Q&A with Rob Gifford

The former CEO led AIG GRE through its darkest period, reshaping the once-beleaguered business. He shared his victories and regrets from more than six years at AIG with PERE, and plans going forward:

PERE: What milestones mark your tenure at AIG?
Rob Gifford: The wind-down process ended up being far more successful than anticipated. At the end of the day we’ll return billions of dollars of cash from the legacy portfolio to the parent company. I am very proud of the billions of dollars of new equity investments we’ve originated since 2012. In 2009, there was a lot of tension; there was a real sense of crisis. There wasn’t much trust. Now, we have a great culture where folks are encouraged to speak their mind, to produce high quality work, but do it on their terms and have fun doing it. It’s the whole cultural turnaround – I’m really most proud of that accomplishment.

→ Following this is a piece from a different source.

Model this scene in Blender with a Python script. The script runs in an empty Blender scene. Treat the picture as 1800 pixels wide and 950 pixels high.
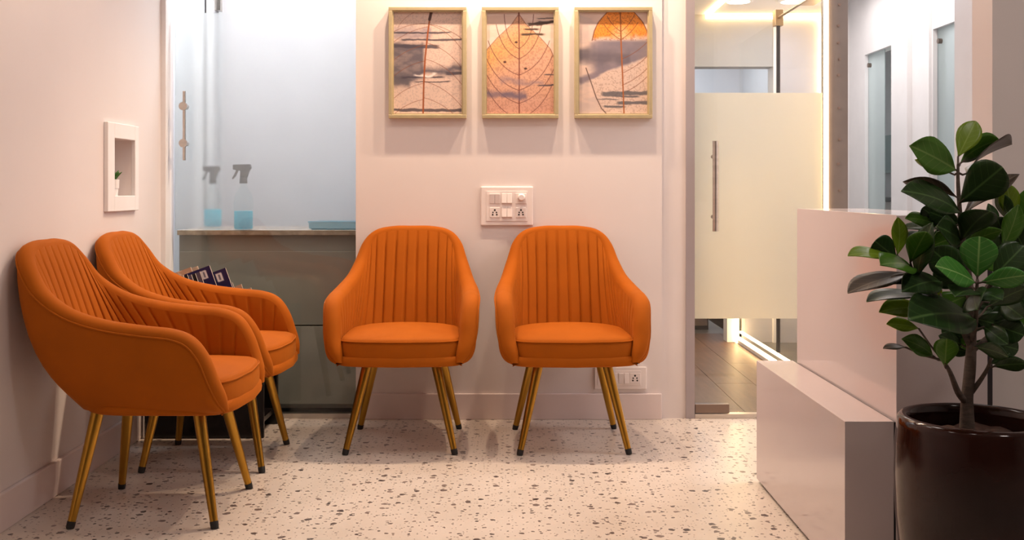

PERE: Do you have any regrets about your leadership?
RG: The only regret is that I didn’t fully understand the degree of cost reductions that were required and the urgency with which they had to be done. I’m not second-guessing the decisions that were made, but I would’ve liked the opportunity to make the tough decisions, even if they involved me.

PERE: How did you try to set the real estate team up for success after your departure?
RG: The head of US investments, Don Huffner, and I built a great team, so I think that in of itself is the foundation for success. Beyond that, Don and I worked hard to be very positive and constructive during the transition to new management.

PERE: What is AIG’s greatest challenge in 2016 and beyond?
RG: There’s a lot of capital in the marketplace and we’re later in the cycle. Finding attractive development and value-added deals gets to be more challenging.

PERE: What are your plans post-AIG?

RG: I’ve been on the road for nearly seven years, so I’m looking forward to sleeping in my own bed a bit more frequently. I am committed to the real estate investment and development business, and intend to remain very involved, be it in a full-time position or a combination of board and advisory activities, entrepreneurial investment and civic opportunities.